Minhas memórias do estádio são em preto e branco. Sempre frequentei a arquibancada, espaço simbolicamente reservado ao pessoal remediado, que não precisava se espremer nas gerais e não tinha como pagar o preço das cadeiras numeradas. Quase nunca o Menino foi acompanhado aos jogos. O Pai jamais falava de futebol. A única vez em que senti sua presença na arquibancada foi num memorável Fla x Flu, talvez ainda nos anos 50. É dele a lembrança de uma jogada genial do Dida, atacante do Flamengo e titular da seleção de 1958 até a erupção de Pelé. O jogador estava na intermediária rubro-negra, levantou a bola, dominou-a na cabeça e, esperança equilibrista, foi quicando com ela até quase a área adversária, sem ser abalroado por um carniceiro, como seria nos dias de hoje. Pequena obra de arte, que gostaria de comemorar com um abraço no Velho. Que não aconteceu.

Afonsinho, pioneiro da luta pelo passe livre, dizia gostar de jogar na chuva. Era quando podia sentir o cheiro de terra molhada. No dia 15 de novembro de 1963, ano em que o Flamengo saiu da fila de 8 anos sem ganhar o campeonato carioca, choveu muito. Os planos do Menino ir ao Maracanã assistir o Clássico dos Milhões pareciam naufragar nas poças. Resolveu encarar o aguaceiro. Na arquibancada, desfalcada pelo mau tempo, viu um dos melhores jogos de sua vida. O Flamengo virou um jogo quase perdido e venceu o Vasco por quatro a três. Placar de pelada, grama amigável, alma e pés lavados. O cimento da arquibancada, quem diria, nunca foi tão confortável.
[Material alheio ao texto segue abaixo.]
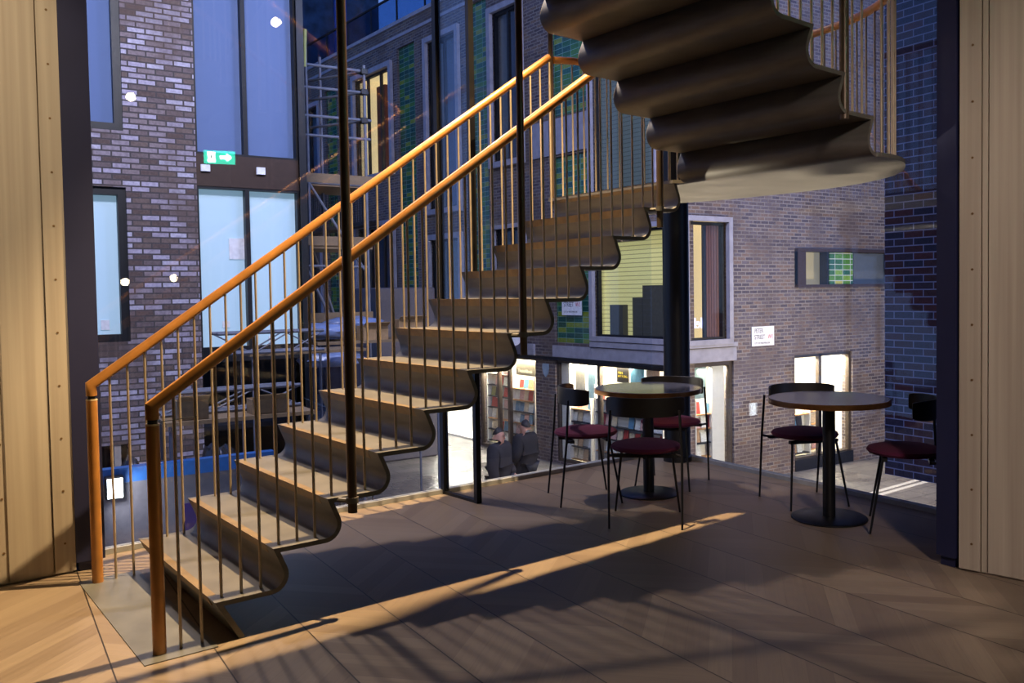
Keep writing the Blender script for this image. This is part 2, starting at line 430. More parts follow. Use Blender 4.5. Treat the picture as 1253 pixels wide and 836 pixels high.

Impossível dissociar as imagens do jogo das vozes que o transmitiam. O torcedor com radinho de pilha grudado no ouvido tem destaque na galeria de tipos que frequentavam o Maraca. Não bastava olhar a partida, era necessário confirmá-la pelas ondas do rádio. Nas cabines, os caras que inventavam o que estava acontecendo. Inventar no espírito poético do Manoel de Barros. Ary Barroso, Flamengo roxo, com sua gaitinha, narrava as jogadas sem esconder a paixão clubística. “Ih, não quero nem olhar !”, exclamava quando o ataque adversário dava sinal de vida. “Graças a deus foi pra fora !”, suspirava aliviado quando o chute saía pela linha de fundo. Waldir Amaral e Oduvaldo Cozzi, dois lordes, discretos, não enfeitavam a locução, mas lhe conferiam um ar respeitoso sem esquecer o terreno boleiro que pisavam. Waldir foi craque na criação de bordões. O meu preferido: “Está deserto e adormecido o gigante do Maracanã”, que dizia ao final de cada partida e após os comentários do João Saldanha ou do Luiz Mendes.

O estádio acessível a qualquer um, embora com níveis muito diferentes de comodidade, desapareceu. Os geraldinos foram banidos, soterrados por ingressos com preços inacessíveis. Com visão limitada do campo, faziam da partida uma festa que transcendia a competição. Tipos folclóricos, fantasiados, gaiatos, sentiam-se parte da celebração geral, sentimento interditado na sociedade excludente fora do estádio. Minha sensação é de que o Maracanã envelheceu mal. Fez algumas plásticas, engrenou um jeito boutique de ser, tornou-se distante das grandes massas que justificaram sua construção. Torcedores vindo de subúrbios distantes, saindo do trem e correndo eufóricos para o estádio, talvez a única alegria da semana, é agora imagem de museu. A arte e a beleza da comunhão entre torcidas e times deram lugar a um padrão elitizado, utilitário, monetizado, gourmetizado.